Throughout his practice Villers maintained a distinctive experimental approach, evidenced not least in his engagement with the play of shadows, transparencies, collage and the sculptural dimensions of photography.
Following the hardships of World War II, Villers contracted bone tuberculosis at the age of seventeen and, to convalesce, was moved to the Centro Hélio-Marin sanatorium in Vallauris, southeastern France.
There he was bedridden for five years. During his time at the sanatorium Villers was introduced to photography and in 1953 a chance meeting with Picasso on a Vallauris street marked the beginning of a profound friendship and creative dialogue which would last many years.
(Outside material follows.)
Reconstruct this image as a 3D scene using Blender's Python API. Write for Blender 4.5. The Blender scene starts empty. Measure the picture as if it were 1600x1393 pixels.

The publication of the book ‘Diurnes’ in 1962, with a preface by poet Jacques Prévert, is the culmination of the two artists’ years of joint investigation. Thirty photograms were selected, featuring masks, animals, and group figure studies, from amongst the seven hundred works that Villers and Picasso made together between 1954 and 1961. Villers’ collaboration with Picasso represents a ground-breaking synthesis of photography and painting, expanding the parameters of the Cubist genre.
As well as photographs of Picasso, including in his studio, Villers shot many portraits of great artists, among them Jean Arp, Alexander Calder, César, Marc Chagall, Jean Cocteau, Le Corbusier, Salvador Dalí, Max Ernst, Fernand Léger and and Nadia Léger.